Q. Federal leaders are facing intense pressure to deliver results in an uncertain and tight fiscal environment. What techniques can they use to see the positive despite the challenges?

A. Leaders should acknowledge the obstacles, but then make it clear that the organization intends to prevail in spite of the challenges. Use your mission and cause to inspire people, and make them invest and support one another with a culture of can-do and sacrifice. People will feel proud of making a sacrifice if the end gain is worth it. You see that especially in the public sector. People in this sector are used to doing more with less, and there’s nothing like a setback to wake you up and make you more creative. I like to call it realistic optimism. When you put what you cannot control out of the picture, what you’re optimistic about is human ingenuity.

Q. How can individuals facing tough situations be realistically optimistic?

A. Although it may seem difficult, harnessing a setback and using it to propel you forward can be exceptionally rewarding. For instance, I helped the Air Force when they decided to downsize for the first time. Some of their employees had planned for a 20-year career that was now abruptly ending, so I joined forces with Family Support Center to work not only with the enlisted people but also with the families. It takes an amount of adaptation time to figure out what you’re going to create for the rest of your life, but if you’re in a structured process that helps you, chances are that the end result will be very successful.

Q. How do you define resilience?

A.  I see resilience as when you’ve had a big setback, in the form of either a big moment or a small moment, and it causes you to hit the reset button. You’ve been stopped on your way to an important goal, and the goal is blocked and there is no way around it. Resilience is figuring out what new goal, what new aspirations you are going to tap into so that you can keep going. Resilience is also about being analytical and creative simultaneously. You have to analyze and ask yourself, “Is this setback really it?” I tend to think of continuing down the same path as determination. I think of resilience as “I’m really stopped, and I have to figure out a new way.”

Q. How can federal leaders more effectively communicate with their employees?

A. Leaders do not realize how important they are in driving the change. They have a ripple effect that they often underestimate. People follow people, not just great ideas. Leaders have to put themselves into the equation – you are as important if not more so than any other strategy. People need to look at you, hear from you, and they need to know how much they matter.

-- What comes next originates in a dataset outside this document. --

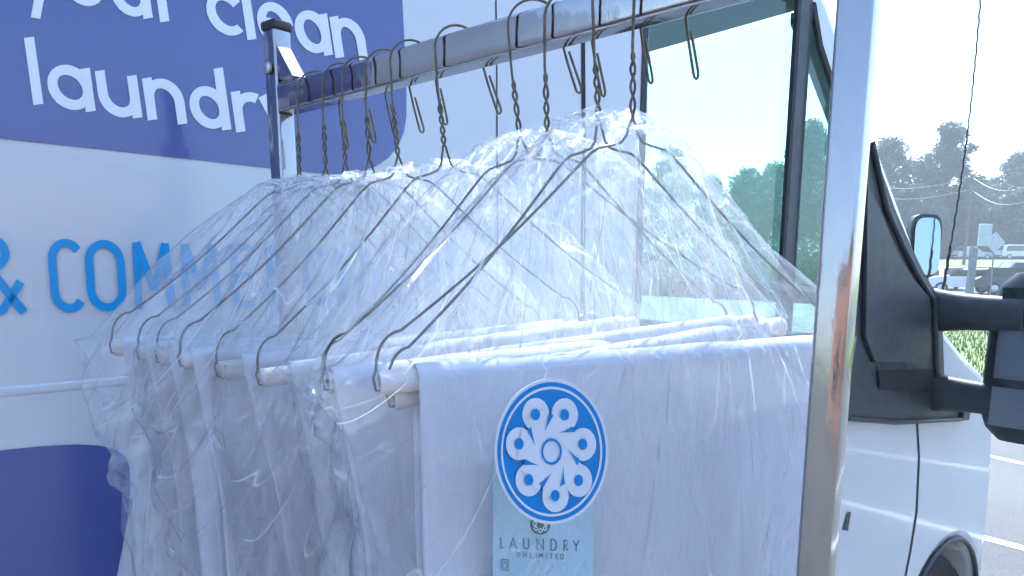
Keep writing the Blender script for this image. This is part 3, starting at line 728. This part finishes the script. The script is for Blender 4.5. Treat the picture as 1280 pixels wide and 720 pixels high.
# cloth folded over each tube
cl_lab = ['white cloth on the hanger closest to the far post', 'white cloth second from the far post in the plastic bags', 'white cloth third from the far post in the plastic bags',
          'white cloth fourth from the far post in the plastic bags', 'white cloth hanging from the fifth tube from the far post', 'white cloth beside the bare tube end in the middle of the left group',
          'white folded cloth behind the bright plastic covered tube ends', 'white cloth with its raised right edge behind the front pair', 'white cloth directly behind the front cloth, tube end lowest',
          'large smooth white cloth at the front behind the round blue sticker']
for i, mw in enumerate(ROT):
    rg = random.Random(i*11+5); HW = HWS[i]
    front = i == 9
    x0 = -.194 if front else -HW+(rg.uniform(.004, .016) if i in (0, 1, 2, 3, 7) else rg.uniform(.024, .045)); x1 = .205 if front else .19+rg.uniform(-.02, .02)
    Lf = rg.uniform(.62, .85); Lb = Lf-rg.uniform(.02, .09)
    A = .0075 if front else rg.uniform(.010, .018); ph = rg.uniform(0, 50)
    nx, nz = 90, 70
    mb = MB(); rr = .0125 if not front else .0135
    if i in (6, 7): Lf = .8
    for j in range(nz+1+10+nz):
        if j <= nz: f = 1-j/nz; s = -1; dz = f*Lf; ang = None
        elif j <= nz+9: ang = PI*(j-nz)/10; s = 0
        else: f = (j-nz-10)/nz; s = 1; dz = f*Lb; ang = None
        for k in range(nx+1):
            u = k/nx; x = x0+(x1-x0)*u
            if ang is not None:
                y = -rr*math.cos(ang); z = TZ+rr*math.sin(ang)+.001*noise.noise(Vector((x*30, ph, ang)))
            else:
                g = min(1, dz/.16); g = g*g*(3-2*g)*.8+.2*min(1, dz/.03)
                fold = noise.noise(Vector((x*16+dz*.7, ph+s*9, dz*1.1)))*1.3+.5*noise.noise(Vector((x*40+dz*2.5, ph+s*5, dz*3)))
                fold += .35*(1-abs(noise.noise(Vector((x*12-dz*3.5, ph+20, dz*2.5))))*4)*.5
                y = s*(rr*.9) + s*abs(fold)*A*g + fold*A*.8*g
                if not front: x = x + .012*g*noise.noise(Vector((dz*3, ph+u*3, 2)))+ (u-.5)*(-.03)*g
                else: x = x+.006*g*noise.noise(Vector((dz*4, ph+u*2, 2)))
                z = TZ-dz
                if u < .05: y += s*.0012*(1 if u < .035 else 0)
            mb.v.append(Vector((x, y, z)))
    R_ = nx+1
    mb.f = [(j*R_+k, j*R_+k+1, (j+1)*R_+k+1, (j+1)*R_+k) for j in range(2*nz+10) for k in range(nx)]
    o = mb.build('white_cloth', M['cloth'], smooth=60)
    o.rotation_mode = 'XYZ'; o.matrix_world = mw; o.location = mw.translation; o.rotation_euler = mw.to_euler()
    md = o.modifiers.new('thickness', 'SOLIDIFY'); md.thickness = .0012
    tag(o, cl_lab[i], 'cloth', 'white cloths folded over hanger tubes')
# clear bags, one over each pair of hangers
def sstep(f): f = min(max(f, 0), 1); return f*f*(3-2*f)
bag_lab = ['clear plastic bag furthest left, spreading over the far pair of hangers', 'clear plastic bag over the third and fourth hangers from the far post',
           'clear plastic bag draped over the middle hangers beside the crumpled bag top', 'clear crinkled plastic bag with a bright crumpled neck, behind the front bag',
           'clear plastic bag nearest the camera carrying the round blue sticker']
for bi in range(5):
    i0, i1 = bi*2, bi*2+1; HW = HWS[i1]
    b0, y0, r0 = hang[i0]; b1, y1, r1 = hang[i1]
    yaw = (y0+y1)/2; roll = (r0+r1)/2*(1 if bi < 4 else .5); ctr = (b0+b1)/2
    mw = Matrix.Translation(ctr) @ Matrix.Rotation(yaw, 4, 'Z') @ Matrix.Rotation(-roll, 4, 'Y')
    inv = mw.inverted(); pa = inv @ b0; pb = inv @ b1
    dx = abs(pa.x-pb.x)/2; dy = abs(pa.y-pb.y)/2
    skew = (pb.x-pa.x)/(pb.y-pa.y) if abs(pb.y-pa.y) > 1e-4 else 0
    skew = max(-1.2, min(1.2, skew))
    nu, nv = 260, 190; mb = MB(); mb.uv = []; uv2 = []; ph = bi*17.3+2
    Lb = [.78, .7, .66, .62, .9][bi]
    for j in range(nv+1):
        v = j/nv
        if v < .10:
            f = v/.10; zt = (-.104, -.108, -.108, -.092, -.088)[bi]; z = zt+(-.114-zt)*f; Wd = .012+.045*f+.01*math.sin(f*PI); T = .010+.018*f+dy*.6*f
        elif v < .42:
            f = (v-.10)/.32; z = -.114+(TZ+.012+.114)*(f**1.06); Wd = .057+(HW+.018-.057)*f**.96+dx*.5*f; T = .028+dy*.6+(.030+dy*.4)*f
        else:
            f = (v-.42)/.58; z = TZ+.012-Lb*f; Wd = HW+.018+dx*.5-.012*sstep(f*3)+.01*math.sin(f*9+ph); T = .058+dy+.008*math.sin(f*7+ph)
        for k in range(nu):
            t = 2*PI*k/nu; ct, st = math.cos(t), math.sin(t)
            x = Wd*math.copysign(abs(ct)**.75, ct); y = T*math.copysign(abs(st)**.7, st)
            # flattened, creased film
            pu = Vector((math.atan2(y*3, x)*1.6, v*4.5, ph))
            P3 = Vector((x*11, y*11+ph, z*3.2))
            d_, _p = noise.voronoi(P3, distance_metric='DISTANCE', exponent=2.5)
            e1_ = d_[1]-d_[0]
            d2_, _p = noise.voronoi(Vector((x*30, y*30-ph, z*12)), distance_metric='DISTANCE', exponent=2.5)
            e2_ = d2_[1]-d2_[0]
            big = noise.noise(Vector((x*9+ph, y*6, z*3.0)))
            amp = .35+.65*sstep((v-.05)/.4)
            th_ = math.atan2(x, -(z+.03)); rr0 = math.hypot(x, z+.03)
            rid = 1-min(1, abs(noise.noise(Vector((th_*9+(40 if st > 0 else 0), rr0*2.0, ph))))*5)
            rid2 = 1-min(1, abs(noise.noise(Vector((th_*21+(40 if st > 0 else 0), rr0*4.0, ph+7))))*4)
            fq = noise.noise(Vector((th_*3.2+(40 if st > 0 else 0), rr0*1.2, ph+31)))*2.2
            tri = abs((fq*3.0) % 2.0-1.0)                       # sharp edged long pleats running down from the neck
            dsp = (.012+.010*sstep(v))*(tri-.5)*sstep(v/.3)+.003*rid+(.018*big + .012*(min(e1_, .5)-.25)+.002*(min(e2_, .4)-.2))*amp
            if v < .42: dsp += .003*noise.noise(Vector((t*7, ph, z*8)))+.003*abs(noise.noise(Vector((t*11, ph+5, z*5))))
            if v < .07: dsp += .008*noise.noise(Vector((t*3, ph, v*30)))
            nrm = Vector((ct/max(Wd, .02), st/max(T, .02))).normalized()
            ed = 1+1.2*max(0, abs(ct)-.9)*10*abs(noise.noise(Vector((z*14, ph, ct))))*.5
            X = x+nrm.x*dsp*ed+ y*skew*.8; Y = y+nrm.y*dsp
            if bi == 4 and v > .40 and st < 0:                     # the front panel lies flatter under the sticker
                Y = Y*.35+(-T*.80)*.65*abs(st)**.3
            Z = z + (.010*noise.noise(Vector((t*2, ph+9, 0))) if v < .05 else 0)
            if v > .42: Z += .05*(v-.42)*noise.noise(Vector((t*1.3, ph, 5)))
            if bi == 4 and X > 0: X *= .90
            if bi < 1 and ct < 0: X += -.006*sstep((v-.1)/.3)*(1-.6*sstep((v-.45)/.3))
            mb.v.append(Vector((X, Y, Z)))
            side = 1 if st > 0 else -1
            mb.uv.append((x + (3.0 if side > 0 else 0)+ph, -z)); uv2.append((math.atan2(x, -(z+.03)) + (3.0 if side > 0 else 0)+ph, math.hypot(x, z+.03)))
    mb.f = [(j*nu+k, j*nu+(k+1) % nu, (j+1)*nu+(k+1) % nu, (j+1)*nu+k) for j in range(nv) for k in range(nu)]
    o = mb.build('plastic_bag', filmmat('clear_film', bi), smooth=75)
    ul = o.data.uv_layers.new(name='Polar')
    for l in o.data.loops: ul.data[l.index].uv = uv2[l.vertex_index]
    o.location = mw.translation; o.rotation_euler = mw.to_euler()
    tag(o, bag_lab[bi], 'plastic bag', 'clear bags over the hanging cloths')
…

I like to tell people that substance is critically important. It’s your credibility card. You have to give people details about the substance — the details about how life and this organization will be different. The second element is the sizzle. You need to weave a story that has emotional value to your employees, whether it is an elevator speech or an hour town-hall meeting. The third element, soul, is the why: why you, the leader, care and why they, the audience, should care. It’s the leader’s skin in the game.